Task inputs start
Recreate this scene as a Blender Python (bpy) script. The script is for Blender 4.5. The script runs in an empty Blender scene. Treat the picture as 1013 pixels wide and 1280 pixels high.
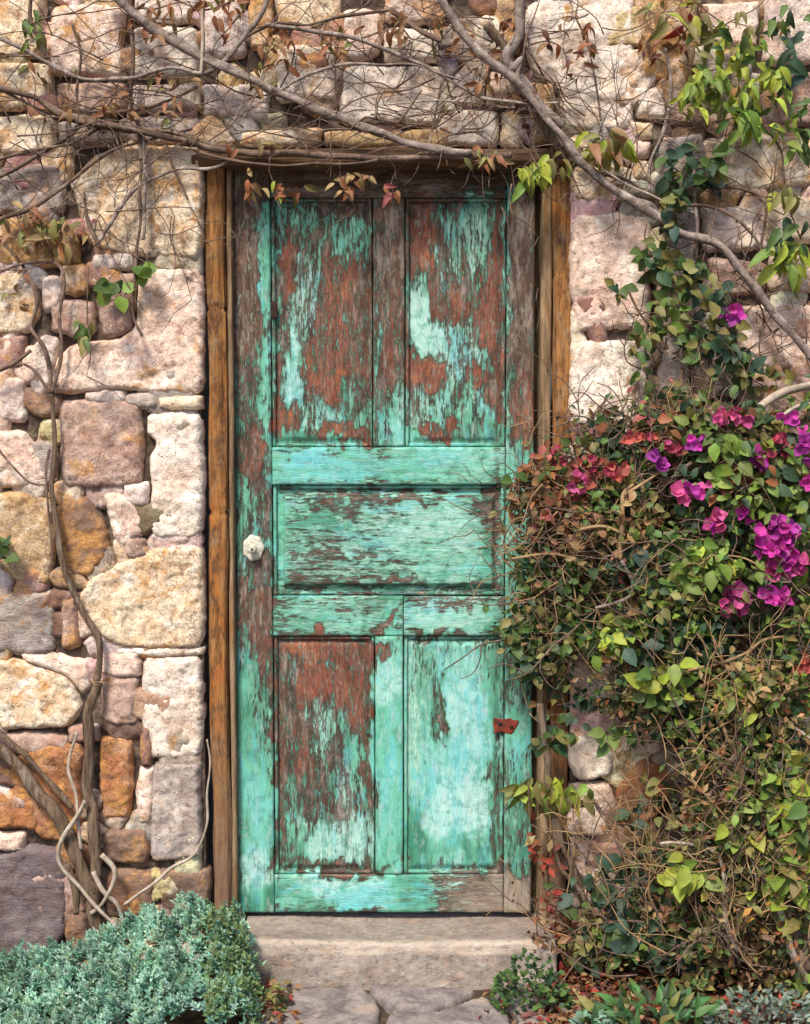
import bpy, math, random
import numpy as np
from mathutils import Vector, Matrix, noise
from mathutils.geometry import delaunay_2d_cdt
R = random.Random(7)
NR = np.random.RandomState(11)
sc = bpy.context.scene
col = sc.collection

# ------------------------------------------------------------------ camera
TH = math.radians(4.0); F = 1845.0; CZ = 1.54; CY = -4.0; CPX = 506.5; CPY = 640.0
cam = bpy.data.objects.new('camera', bpy.data.cameras.new('camera'))
col.objects.link(cam); sc.camera = cam
cam.location = (0, CY, CZ); cam.rotation_euler = (math.radians(90) - TH, 0, 0)
cam.data.sensor_fit = 'VERTICAL'; cam.data.sensor_height = 24.0
cam.data.lens = 24.0 * F / 1280.0
cam.data.clip_start = 0.05; cam.data.clip_end = 500

# ------------------------------------------------------------------ world, sun, exposure
SUN_EL = math.radians(52); SUN_AZ = math.radians(22)      # azimuth measured to the left of the camera's back
w = bpy.data.worlds.new('World'); sc.world = w; w.use_nodes = True
nt = w.node_tree; nt.nodes.clear()
sky = nt.nodes.new('ShaderNodeTexSky'); sky.sky_type = 'NISHITA'; sky.sun_disc = False
sky.sun_elevation = SUN_EL; sky.sun_rotation = math.radians(180) + SUN_AZ
sky.dust_density = 2.5; sky.air_density = 0.8
bg = nt.nodes.new('ShaderNodeBackground'); bg.inputs['Strength'].default_value = 0.115
wo = nt.nodes.new('ShaderNodeOutputWorld')
nt.links.new(sky.outputs[0], bg.inputs[0]); nt.links.new(bg.outputs[0], wo.inputs[0])
sl = bpy.data.lights.new('sun', 'SUN'); sl.energy = 3.1; sl.angle = math.radians(12); sl.color = (1.0, 0.92, 0.80)
sun = bpy.data.objects.new('sun', sl); col.objects.link(sun)
sd = Vector((-math.sin(SUN_AZ) * math.cos(SUN_EL), -math.cos(SUN_AZ) * math.cos(SUN_EL), math.sin(SUN_EL)))
sun.rotation_euler = sd.to_track_quat('Z', 'Y').to_euler(); sun.location = sd * 6
sc.view_settings.view_transform = 'Standard'; sc.view_settings.look = 'None'
sc.view_settings.gamma = 1.0; sc.view_settings.use_curve_mapping = False
sc.view_settings.exposure = 0.88

# ------------------------------------------------------------------ helpers
def ray(px, py):
    a = px - CPX; b = -(py - CPY)
    return Vector((a, F * math.cos(TH) + b * math.sin(TH), -F * math.sin(TH) + b * math.cos(TH)))
def at(px, py, y=0.0):
    """the point of the vertical plane at depth y that stands at this place of the photograph"""
    d = ray(px, py); t = (y - CY) / d.y
    return Vector((d.x * t, y, CZ + d.z * t))
def gr(px, py, z=0.0):
    d = ray(px, py); t = (z - CZ) / d.z
    return Vector((d.x * t, CY + d.y * t, z))
PXM = 1 / 461.0            # metres in one photograph pixel at the wall

def tag(o, label=None, cat=None, group=None, kind=None):
    if label: o['label'] = label
    if cat: o['category'] = cat
    if group: o['group'] = group
    if kind: o['kind'] = kind
    return o
def empty(name, loc, label, cat, group=None):
    o = bpy.data.objects.new(name, None); col.objects.link(o); o.location = loc
    o.empty_display_size = 0.1
    return tag(o, label, cat, group)
def link(name, me, parent=None, loc=(0, 0, 0)):
    """loc is a world place; a child gets it relative to its parent's place"""
    o = bpy.data.objects.new(name, me); col.objects.link(o)
    if parent is not None:
        o.parent = parent
        base = Vector(parent.location); p = parent.parent
        while p is not None: base = base + Vector(p.location); p = p.parent
        o.location = Vector(loc) - base
    else: o.location = loc
    return o
def mesh(name, V, Fc, mat=None, smooth=True):
    me = bpy.data.meshes.new(name); me.from_pydata([tuple(v) for v in V], [], Fc); me.update()
    if mat: me.materials.append(mat)
    if smooth: me.polygons.foreach_set('use_smooth', [True] * len(me.polygons))
    return me

# ------------------------------------------------------------------ node helper
class NT:
    def __init__(s, name):
        s.m = bpy.data.materials.new(name); s.m.use_nodes = True
        s.t = s.m.node_tree; s.t.nodes.clear()
        s.out = s.t.nodes.new('ShaderNodeOutputMaterial')
    def n(s, typ, ins=None, **kw):
        nd = s.t.nodes.new('ShaderNode' + typ)
        for k, v in kw.items(): setattr(nd, k, v)
        for k, v in (ins or {}).items():
            sock = nd.inputs[k]
            if isinstance(v, bpy.types.NodeSocket): s.t.links.new(v, sock)
            else: sock.default_value = v
        return nd
    def pos(s, scale=(1, 1, 1), rnd=True):
        g = s.n('NewGeometry').outputs['Position']
        if rnd:
            r = s.n('ObjectInfo').outputs['Random']
            k = s.n('VectorMath', {0: (31.0, 17.0, 23.0), 'Scale': r}, operation='SCALE').outputs[0]
            g = s.n('VectorMath', {0: g, 1: k}, operation='ADD').outputs[0]
        return s.n('VectorMath', {0: g, 1: scale}, operation='MULTIPLY').outputs[0]
    def noise(s, v, scale, detail=6, rough=0.6, dist=0.0):
        return s.n('TexNoise', {'Vector': v, 'Scale': scale, 'Detail': detail, 'Roughness': rough, 'Distortion': dist}).outputs[0]
    def ramp(s, f, lo, hi, a=0.0, b=1.0):
        return s.n('MapRange', {0: f, 1: lo, 2: hi, 3: a, 4: b}).outputs[0]
    def math(s, op, a, b=0.0, c=0.0): return s.n('Math', {0: a, 1: b, 2: c}, operation=op).outputs[0]
    def mix(s, f, a, b, blend='MIX'):
        nd = s.n('Mix', data_type='RGBA', blend_type=blend)
        for k, v in ((0, f), (6, a), (7, b)):
            if isinstance(v, bpy.types.NodeSocket): s.t.links.new(v, nd.inputs[k])
            else: nd.inputs[k].default_value = (tuple(v) + (1,))[:4] if k else v
        return nd.outputs[2]
    def attr(s, name): return s.n('Attribute', attribute_name=name).outputs['Fac']
    def finish(s, colr, rough=0.85, height=None, dist=0.004, strength=0.8, transl=None, spec=0.3):
        bs = s.n('BsdfPrincipled', {'Base Color': colr, 'Roughness': rough, 'Specular IOR Level': spec})
        if height is not None:
            b = s.n('Bump', {'Height': height, 'Distance': dist, 'Strength': strength})
            s.t.links.new(b.outputs[0], bs.inputs['Normal'])
        o = bs.outputs[0]
        if transl:
            tr = s.n('BsdfTranslucent', {'Color': colr})
            o = s.n('MixShader', {0: transl, 1: o, 2: tr.outputs[0]}).outputs[0]
        s.t.links.new(o, s.out.inputs[0]); return s.m

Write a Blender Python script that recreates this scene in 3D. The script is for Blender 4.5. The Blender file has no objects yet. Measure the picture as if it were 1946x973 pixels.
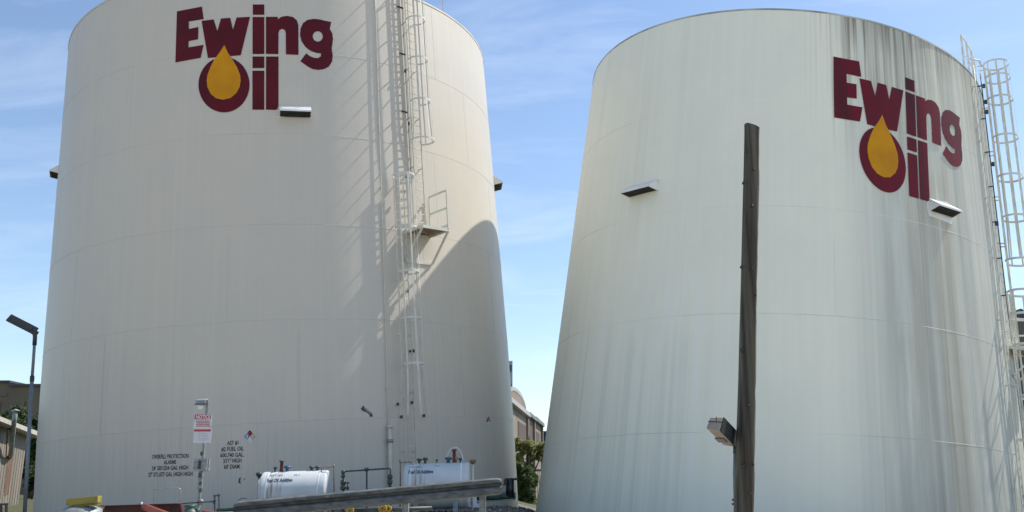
import bpy, bmesh, math, random
import numpy as np
from math import radians, sin, cos, pi, tan, atan2, degrees
from mathutils import Vector, Matrix, noise
from mathutils.geometry import tessellate_polygon

random.seed(7)
SC = bpy.context.scene
COL = SC.collection

# ------------------------------------------------------------------ camera
CAMZ = 1.6
FPX, CXP, CYP = 1750.0, 973.0, 457.6          # focal length and principal point in photo pixels (1946 wide)
PITCH = radians(15.0)
cam = bpy.data.cameras.new('camera')
cam.sensor_width = 36.0
cam.lens = 36.0 * FPX / 1946.0
cam.shift_y = -(486.5 - CYP) / 1946.0
cam.clip_start = 0.1
cam.clip_end = 6000
camo = bpy.data.objects.new('camera', cam)
COL.objects.link(camo)
camo.location = (0, 0, CAMZ)
camo.rotation_euler = (radians(90) + PITCH, 0, 0)
SC.camera = camo

# ------------------------------------------------------------------ light
SUN_AZ, SUN_EL = radians(114), radians(53.5)     # azimuth measured from the camera side (-y) towards +x
sdir = Vector((sin(SUN_AZ) * cos(SUN_EL), -cos(SUN_AZ) * cos(SUN_EL), sin(SUN_EL)))
world = bpy.data.worlds.new('World')
SC.world = world
world.use_nodes = True
wn, wl = world.node_tree.nodes, world.node_tree.links
wn.clear()
wout = wn.new('ShaderNodeOutputWorld')
wbg = wn.new('ShaderNodeBackground')
sky = wn.new('ShaderNodeTexSky')
sky.sky_type = 'NISHITA'
sky.sun_disc = False
sky.sun_elevation = SUN_EL
sky.sun_rotation = atan2(sdir.x, sdir.y)
sky.air_density = 1.0
sky.dust_density = 0.5
sky.ozone_density = 1.6
wbg.inputs['Strength'].default_value = 0.105
# thin wisps of cirrus
tc = wn.new('ShaderNodeTexCoord')
sep = wn.new('ShaderNodeSeparateXYZ'); wl.new(tc.outputs['Generated'], sep.inputs[0])
mz = wn.new('ShaderNodeMath'); mz.operation = 'ADD'; mz.inputs[1].default_value = 0.25; wl.new(sep.outputs['Z'], mz.inputs[0])
dx = wn.new('ShaderNodeMath'); dx.operation = 'DIVIDE'; wl.new(sep.outputs['X'], dx.inputs[0]); wl.new(mz.outputs[0], dx.inputs[1])
dy = wn.new('ShaderNodeMath'); dy.operation = 'DIVIDE'; wl.new(sep.outputs['Y'], dy.inputs[0]); wl.new(mz.outputs[0], dy.inputs[1])
cmb = wn.new('ShaderNodeCombineXYZ'); wl.new(dx.outputs[0], cmb.inputs[0]); wl.new(dy.outputs[0], cmb.inputs[1])
mp = wn.new('ShaderNodeMapping'); mp.inputs['Scale'].default_value = (1.6, 4.2, 1); mp.inputs['Rotation'].default_value = (0, 0, 0.35); mp.inputs['Location'].default_value = (3.3, 1.7, 0)
wl.new(cmb.outputs[0], mp.inputs[0])
cn = wn.new('ShaderNodeTexNoise'); cn.inputs['Scale'].default_value = 1.3; cn.inputs['Detail'].default_value = 9; cn.inputs['Roughness'].default_value = 0.62; cn.inputs['Distortion'].default_value = 0.6
wl.new(mp.outputs[0], cn.inputs['Vector'])
cr = wn.new('ShaderNodeMapRange'); cr.inputs['From Min'].default_value = 0.47; cr.inputs['From Max'].default_value = 0.80; cr.inputs['To Max'].default_value = 0.32
wl.new(cn.outputs['Fac'], cr.inputs[0])
cmix = wn.new('ShaderNodeMix'); cmix.data_type = 'RGBA'
cmix.inputs[7].default_value = (5.2, 5.9, 6.9, 1)
wl.new(cr.outputs[0], cmix.inputs[0]); wl.new(sky.outputs[0], cmix.inputs[6])
wl.new(cmix.outputs[2], wbg.inputs['Color'])
wl.new(wbg.outputs[0], wout.inputs[0])

sun = bpy.data.lights.new('sun', 'SUN')
sun.energy = 3.4
sun.angle = radians(0.53)
sun.color = (1.0, 0.94, 0.84)
suno = bpy.data.objects.new('sun', sun)
COL.objects.link(suno)
suno.rotation_euler = sdir.to_track_quat('Z', 'Y').to_euler()
suno.location = (60, 40, 80)

SC.view_settings.view_transform = 'Standard'
SC.view_settings.look = 'None'
SC.view_settings.exposure = 0.86
SC.view_settings.gamma = 1.0

# ------------------------------------------------------------------ helpers
def nodes_of(m):
    m.use_nodes = True
    return m.node_tree.nodes, m.node_tree.links

def pmat(name, col, col2=None, scale=4.0, stretch=(1, 1, 1), rough=0.6, metal=0.0, bump=0.0, lo=0.35, hi=0.65, detail=5, spec=0.5, bscale=None):
    m = bpy.data.materials.new(name)
    n, l = nodes_of(m)
    b = n['Principled BSDF']
    b.inputs['Roughness'].default_value = rough
    b.inputs['Metallic'].default_value = metal
    b.inputs['Specular IOR Level'].default_value = spec
    t = n.new('ShaderNodeTexCoord'); mpp = n.new('ShaderNodeMapping'); mpp.inputs['Scale'].default_value = stretch
    l.new(t.outputs['Object'], mpp.inputs[0])
    nz = n.new('ShaderNodeTexNoise'); nz.inputs['Scale'].default_value = scale; nz.inputs['Detail'].default_value = detail
    l.new(mpp.outputs[0], nz.inputs['Vector'])
    if col2 is None: col2 = tuple(c * 0.8 for c in col)
    r = n.new('ShaderNodeMapRange'); r.inputs['From Min'].default_value = lo; r.inputs['From Max'].default_value = hi
    l.new(nz.outputs['Fac'], r.inputs[0])
    mx = n.new('ShaderNodeMix'); mx.data_type = 'RGBA'
    mx.inputs[6].default_value = (*col, 1); mx.inputs[7].default_value = (*col2, 1)
    l.new(r.outputs[0], mx.inputs[0]); l.new(mx.outputs[2], b.inputs['Base Color'])
    if bump:
        nb = n.new('ShaderNodeTexNoise'); nb.inputs['Scale'].default_value = bscale or scale * 3; nb.inputs['Detail'].default_value = 6
        l.new(mpp.outputs[0], nb.inputs['Vector'])
        bp = n.new('ShaderNodeBump'); bp.inputs['Strength'].default_value = bump; bp.inputs['Distance'].default_value = 0.02
        l.new(nb.outputs['Fac'], bp.inputs['Height']); l.new(bp.outputs[0], b.inputs['Normal'])
    return m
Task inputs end
→ **Required work**: The lines to collect are those holding the string "that"; copy them all.

→ **Result below**:
    """the point of the vertical plane at depth y that stands at this place of the photograph"""
Write a Blender Python script that recreates this scene in 3D. The script is for Blender 4.5. The Blender file has no objects yet. Measure the picture as if it were 1946x973 pixels.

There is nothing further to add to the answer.